## What the task asks
Write out the data again exactly, skipping every picture.
-- start --
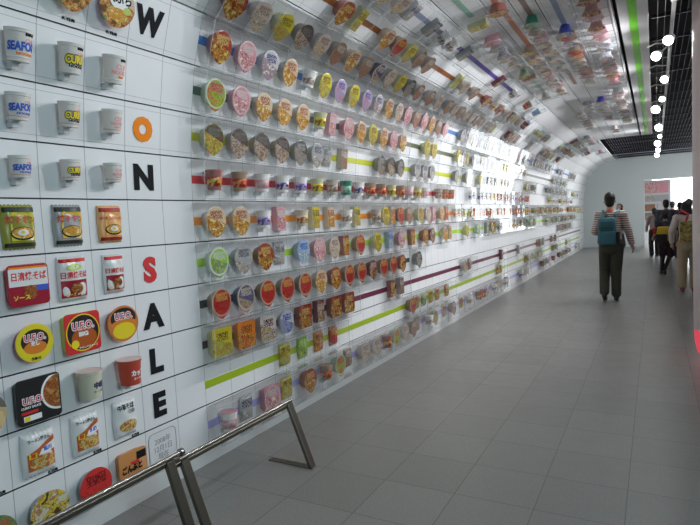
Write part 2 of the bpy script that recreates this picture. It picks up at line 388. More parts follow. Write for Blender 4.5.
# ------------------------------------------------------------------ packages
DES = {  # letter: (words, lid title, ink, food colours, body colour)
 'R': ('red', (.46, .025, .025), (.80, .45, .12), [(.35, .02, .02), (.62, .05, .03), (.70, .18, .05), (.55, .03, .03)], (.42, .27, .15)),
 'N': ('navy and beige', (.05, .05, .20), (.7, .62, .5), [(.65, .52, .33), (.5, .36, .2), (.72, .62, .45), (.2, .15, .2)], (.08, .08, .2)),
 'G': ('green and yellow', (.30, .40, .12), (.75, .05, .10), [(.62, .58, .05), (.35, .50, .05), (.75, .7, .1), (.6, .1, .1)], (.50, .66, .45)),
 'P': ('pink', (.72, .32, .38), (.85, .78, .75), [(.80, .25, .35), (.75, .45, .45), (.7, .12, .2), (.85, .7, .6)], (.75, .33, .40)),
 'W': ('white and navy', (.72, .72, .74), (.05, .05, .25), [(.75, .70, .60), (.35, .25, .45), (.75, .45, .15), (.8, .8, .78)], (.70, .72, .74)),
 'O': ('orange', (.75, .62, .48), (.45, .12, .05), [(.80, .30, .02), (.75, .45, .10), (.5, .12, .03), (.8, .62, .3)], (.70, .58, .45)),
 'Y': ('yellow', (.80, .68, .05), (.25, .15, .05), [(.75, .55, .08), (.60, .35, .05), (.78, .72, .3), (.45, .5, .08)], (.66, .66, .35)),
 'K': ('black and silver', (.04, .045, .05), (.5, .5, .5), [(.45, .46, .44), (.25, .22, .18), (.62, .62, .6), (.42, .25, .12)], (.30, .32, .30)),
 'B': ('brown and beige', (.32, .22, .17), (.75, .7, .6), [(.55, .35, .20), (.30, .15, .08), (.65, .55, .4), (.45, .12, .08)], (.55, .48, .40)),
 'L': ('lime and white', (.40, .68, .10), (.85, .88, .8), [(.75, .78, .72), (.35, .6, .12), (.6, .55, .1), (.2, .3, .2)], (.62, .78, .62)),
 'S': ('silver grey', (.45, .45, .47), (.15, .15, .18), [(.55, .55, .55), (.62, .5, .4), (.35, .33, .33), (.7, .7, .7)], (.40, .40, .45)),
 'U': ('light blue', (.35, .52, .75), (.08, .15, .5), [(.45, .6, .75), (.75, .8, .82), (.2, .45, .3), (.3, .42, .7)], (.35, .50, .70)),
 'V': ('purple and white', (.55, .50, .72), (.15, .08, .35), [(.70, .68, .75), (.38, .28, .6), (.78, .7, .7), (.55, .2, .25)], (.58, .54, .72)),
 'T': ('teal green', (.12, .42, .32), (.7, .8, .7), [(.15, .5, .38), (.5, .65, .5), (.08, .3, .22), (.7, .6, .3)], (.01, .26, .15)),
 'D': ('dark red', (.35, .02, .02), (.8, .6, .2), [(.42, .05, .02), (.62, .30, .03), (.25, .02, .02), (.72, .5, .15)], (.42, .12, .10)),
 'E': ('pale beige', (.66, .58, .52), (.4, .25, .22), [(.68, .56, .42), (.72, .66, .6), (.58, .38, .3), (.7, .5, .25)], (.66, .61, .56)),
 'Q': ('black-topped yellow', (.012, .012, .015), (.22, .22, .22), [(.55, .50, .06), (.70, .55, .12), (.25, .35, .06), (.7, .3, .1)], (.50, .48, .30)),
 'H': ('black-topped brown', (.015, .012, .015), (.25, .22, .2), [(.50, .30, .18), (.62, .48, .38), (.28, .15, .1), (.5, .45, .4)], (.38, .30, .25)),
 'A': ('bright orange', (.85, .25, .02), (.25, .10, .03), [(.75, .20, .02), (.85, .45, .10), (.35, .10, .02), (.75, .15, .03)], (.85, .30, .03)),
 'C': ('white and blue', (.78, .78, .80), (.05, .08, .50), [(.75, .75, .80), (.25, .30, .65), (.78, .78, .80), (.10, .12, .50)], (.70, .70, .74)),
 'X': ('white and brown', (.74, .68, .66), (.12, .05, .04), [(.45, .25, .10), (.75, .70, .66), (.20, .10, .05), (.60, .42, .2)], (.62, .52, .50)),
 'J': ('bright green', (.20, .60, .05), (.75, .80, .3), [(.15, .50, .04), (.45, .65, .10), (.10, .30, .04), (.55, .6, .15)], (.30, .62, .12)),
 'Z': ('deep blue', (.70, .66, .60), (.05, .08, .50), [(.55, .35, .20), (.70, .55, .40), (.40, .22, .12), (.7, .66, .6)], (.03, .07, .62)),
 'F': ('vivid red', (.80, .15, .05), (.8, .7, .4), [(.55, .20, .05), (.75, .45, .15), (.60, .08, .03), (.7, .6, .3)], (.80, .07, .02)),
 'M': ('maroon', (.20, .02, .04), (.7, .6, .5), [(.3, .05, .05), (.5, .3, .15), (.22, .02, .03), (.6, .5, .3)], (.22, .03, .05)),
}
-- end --
## Finished task
Write part 2 of the bpy script that recreates this picture. It picks up at line 388. More parts follow. Write for Blender 4.5.
# ------------------------------------------------------------------ packages
DES = {  # letter: (words, lid title, ink, food colours, body colour)
 'R': ('red', (.46, .025, .025), (.80, .45, .12), [(.35, .02, .02), (.62, .05, .03), (.70, .18, .05), (.55, .03, .03)], (.42, .27, .15)),
 'N': ('navy and beige', (.05, .05, .20), (.7, .62, .5), [(.65, .52, .33), (.5, .36, .2), (.72, .62, .45), (.2, .15, .2)], (.08, .08, .2)),
 'G': ('green and yellow', (.30, .40, .12), (.75, .05, .10), [(.62, .58, .05), (.35, .50, .05), (.75, .7, .1), (.6, .1, .1)], (.50, .66, .45)),
 'P': ('pink', (.72, .32, .38), (.85, .78, .75), [(.80, .25, .35), (.75, .45, .45), (.7, .12, .2), (.85, .7, .6)], (.75, .33, .40)),
 'W': ('white and navy', (.72, .72, .74), (.05, .05, .25), [(.75, .70, .60), (.35, .25, .45), (.75, .45, .15), (.8, .8, .78)], (.70, .72, .74)),
 'O': ('orange', (.75, .62, .48), (.45, .12, .05), [(.80, .30, .02), (.75, .45, .10), (.5, .12, .03), (.8, .62, .3)], (.70, .58, .45)),
 'Y': ('yellow', (.80, .68, .05), (.25, .15, .05), [(.75, .55, .08), (.60, .35, .05), (.78, .72, .3), (.45, .5, .08)], (.66, .66, .35)),
 'K': ('black and silver', (.04, .045, .05), (.5, .5, .5), [(.45, .46, .44), (.25, .22, .18), (.62, .62, .6), (.42, .25, .12)], (.30, .32, .30)),
 'B': ('brown and beige', (.32, .22, .17), (.75, .7, .6), [(.55, .35, .20), (.30, .15, .08), (.65, .55, .4), (.45, .12, .08)], (.55, .48, .40)),
 'L': ('lime and white', (.40, .68, .10), (.85, .88, .8), [(.75, .78, .72), (.35, .6, .12), (.6, .55, .1), (.2, .3, .2)], (.62, .78, .62)),
 'S': ('silver grey', (.45, .45, .47), (.15, .15, .18), [(.55, .55, .55), (.62, .5, .4), (.35, .33, .33), (.7, .7, .7)], (.40, .40, .45)),
 'U': ('light blue', (.35, .52, .75), (.08, .15, .5), [(.45, .6, .75), (.75, .8, .82), (.2, .45, .3), (.3, .42, .7)], (.35, .50, .70)),
 'V': ('purple and white', (.55, .50, .72), (.15, .08, .35), [(.70, .68, .75), (.38, .28, .6), (.78, .7, .7), (.55, .2, .25)], (.58, .54, .72)),
 'T': ('teal green', (.12, .42, .32), (.7, .8, .7), [(.15, .5, .38), (.5, .65, .5), (.08, .3, .22), (.7, .6, .3)], (.01, .26, .15)),
 'D': ('dark red', (.35, .02, .02), (.8, .6, .2), [(.42, .05, .02), (.62, .30, .03), (.25, .02, .02), (.72, .5, .15)], (.42, .12, .10)),
 'E': ('pale beige', (.66, .58, .52), (.4, .25, .22), [(.68, .56, .42), (.72, .66, .6), (.58, .38, .3), (.7, .5, .25)], (.66, .61, .56)),
 'Q': ('black-topped yellow', (.012, .012, .015), (.22, .22, .22), [(.55, .50, .06), (.70, .55, .12), (.25, .35, .06), (.7, .3, .1)], (.50, .48, .30)),
 'H': ('black-topped brown', (.015, .012, .015), (.25, .22, .2), [(.50, .30, .18), (.62, .48, .38), (.28, .15, .1), (.5, .45, .4)], (.38, .30, .25)),
 'A': ('bright orange', (.85, .25, .02), (.25, .10, .03), [(.75, .20, .02), (.85, .45, .10), (.35, .10, .02), (.75, .15, .03)], (.85, .30, .03)),
 'C': ('white and blue', (.78, .78, .80), (.05, .08, .50), [(.75, .75, .80), (.25, .30, .65), (.78, .78, .80), (.10, .12, .50)], (.70, .70, .74)),
 'X': ('white and brown', (.74, .68, .66), (.12, .05, .04), [(.45, .25, .10), (.75, .70, .66), (.20, .10, .05), (.60, .42, .2)], (.62, .52, .50)),
 'J': ('bright green', (.20, .60, .05), (.75, .80, .3), [(.15, .50, .04), (.45, .65, .10), (.10, .30, .04), (.55, .6, .15)], (.30, .62, .12)),
 'Z': ('deep blue', (.70, .66, .60), (.05, .08, .50), [(.55, .35, .20), (.70, .55, .40), (.40, .22, .12), (.7, .66, .6)], (.03, .07, .62)),
 'F': ('vivid red', (.80, .15, .05), (.8, .7, .4), [(.55, .20, .05), (.75, .45, .15), (.60, .08, .03), (.7, .6, .3)], (.80, .07, .02)),
 'M': ('maroon', (.20, .02, .04), (.7, .6, .5), [(.3, .05, .05), (.5, .3, .15), (.22, .02, .03), (.6, .5, .3)], (.22, .03, .05)),
}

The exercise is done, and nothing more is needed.